#### Stated goal:
Search the data for the string "scene" and extract every line where it appears.

#### Material:
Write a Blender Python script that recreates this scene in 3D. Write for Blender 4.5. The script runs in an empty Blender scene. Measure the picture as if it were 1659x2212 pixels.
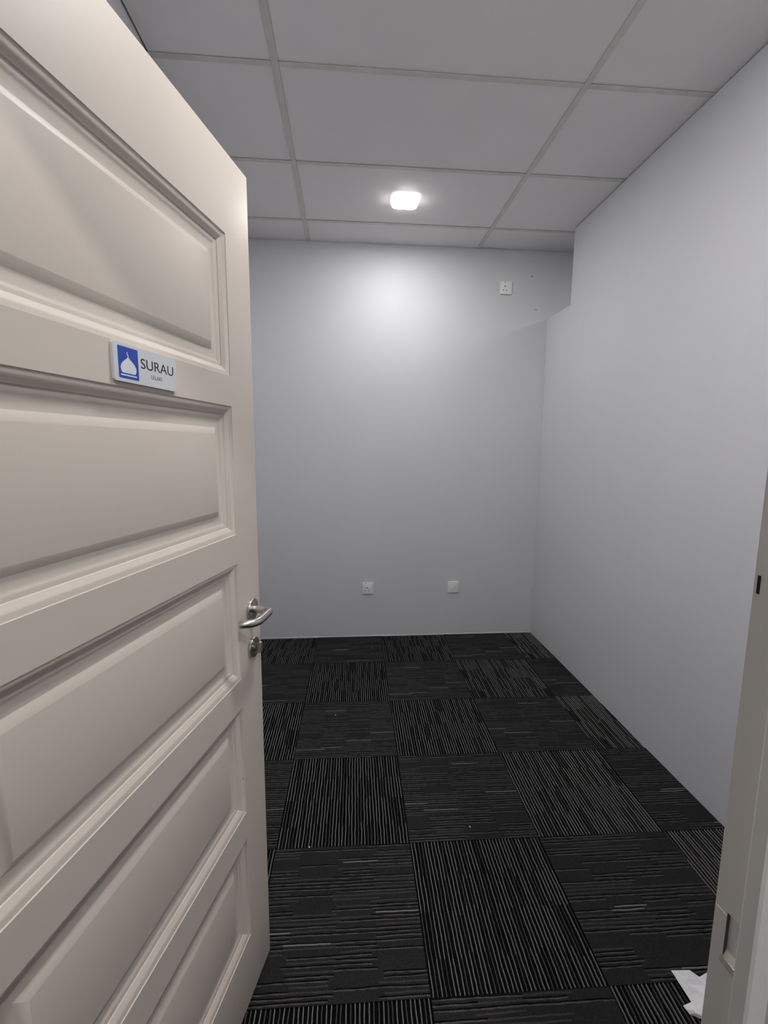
import bpy, bmesh, math, random
from mathutils import Vector, Matrix

C = bpy.context.scene.collection
# ------------------------------------------------------------------ camera
cam = bpy.data.cameras.new('camera')
cam_o = bpy.data.objects.new('camera', cam)
C.objects.link(cam_o)
cam.sensor_fit = 'HORIZONTAL'
cam.sensor_width = 36.0
cam.lens = 999.42 / 1659.0 * 36.0
cam.clip_start = 0.02
YAW, PITCH, ROLL = -0.06298, -0.13735, 0.00722
fw = Vector((-math.sin(YAW) * math.cos(PITCH), math.cos(YAW) * math.cos(PITCH), math.sin(PITCH)))
rt = Vector((math.cos(YAW), math.sin(YAW), 0))
up = rt.cross(fw)
r2 = rt * math.cos(ROLL) + up * math.sin(ROLL)
u2 = up * math.cos(ROLL) - rt * math.sin(ROLL)
m = Matrix((r2, u2, -fw)).transposed().to_4x4()
m.translation = Vector((0.2955, -3.5552, 1.4804))
cam_o.matrix_world = m
bpy.context.scene.camera = cam_o
# ------------------------------------------------------------------ world, exposure, lamp strengths
w = bpy.data.worlds.new('world')
bpy.context.scene.world = w
w.use_nodes = True
w.node_tree.nodes['Background'].inputs[0].default_value = (0.02, 0.02, 0.022, 1)
w.node_tree.nodes['Background'].inputs[1].default_value = 0.3
vs = bpy.context.scene.view_settings
vs.view_transform = 'Standard'
vs.look = 'None'
vs.gamma = 1.0
vs.exposure = 0.0
vs.use_curve_mapping = False
LAMP_ROOM, LAMP_DOORWAY, LAMP_NEXT, LAMP_CORRIDOR_FILL = 140.0, 222.0, 200.0, 335.0

ZC = 2.913                       # ceiling height
ROOM_A = 0.0172                  # the room stands about one degree askew of the carpet grid
ROOM_O = (0.0, -0.053, 0.0)
DOOR_O = (-0.150, -3.206, 0.0)   # hinge edge of the leaf's outer face
DOOR_A = math.atan2(-0.2221, 0.975)
DW, DT, DZ0, DZ1 = 0.87, 0.040, 0.010, 2.105
FR_O = (-0.189, -3.197, 0.0)     # hinge pivot = origin of the front wall
FR_A = math.atan2(0.062, 0.88)


# ------------------------------------------------------------------ materials
def mat(name, col, rough=0.5, metal=0.0, noise=0.0, nscale=8.0, bump=0.0, bscale=200.0, coat=0.0, col2=None, spec=0.5):
    m = bpy.data.materials.new(name)
    m.use_nodes = True
    nt = m.node_tree
    b = nt.nodes['Principled BSDF']
    b.inputs['Base Color'].default_value = (*col, 1)
    b.inputs['Roughness'].default_value = rough
    b.inputs['Metallic'].default_value = metal
    b.inputs['Specular IOR Level'].default_value = spec
    b.inputs['Coat Weight'].default_value = coat
    b.inputs['Coat Roughness'].default_value = 0.15
    tc = nt.nodes.new('ShaderNodeTexCoord')
    if noise > 0:
        n = nt.nodes.new('ShaderNodeTexNoise')
        n.inputs['Scale'].default_value = nscale
        n.inputs['Detail'].default_value = 5
        nt.links.new(tc.outputs['Object'], n.inputs['Vector'])
        r = nt.nodes.new('ShaderNodeValToRGB')
        c2 = col2 or tuple(c * (1 - noise) for c in col)
        r.color_ramp.elements[0].position = 0.3
        r.color_ramp.elements[0].color = (*c2, 1)
        r.color_ramp.elements[1].position = 0.7
        r.color_ramp.elements[1].color = (*col, 1)
        nt.links.new(n.outputs['Fac'], r.inputs['Fac'])
        nt.links.new(r.outputs['Color'], b.inputs['Base Color'])
    if bump > 0:
        n2 = nt.nodes.new('ShaderNodeTexNoise')
        n2.inputs['Scale'].default_value = bscale
        n2.inputs['Detail'].default_value = 4
        nt.links.new(tc.outputs['Object'], n2.inputs['Vector'])
        bp = nt.nodes.new('ShaderNodeBump')
        bp.inputs['Strength'].default_value = bump
        bp.inputs['Distance'].default_value = 0.002
        nt.links.new(n2.outputs['Fac'], bp.inputs['Height'])
        nt.links.new(bp.outputs['Normal'], b.inputs['Normal'])
    return m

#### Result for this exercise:
Write a Blender Python script that recreates this scene in 3D. Write for Blender 4.5. The script runs in an empty Blender scene. Measure the picture as if it were 1659x2212 pixels.
C = bpy.context.scene.collection
bpy.context.scene.camera = cam_o
bpy.context.scene.world = w
vs = bpy.context.scene.view_settings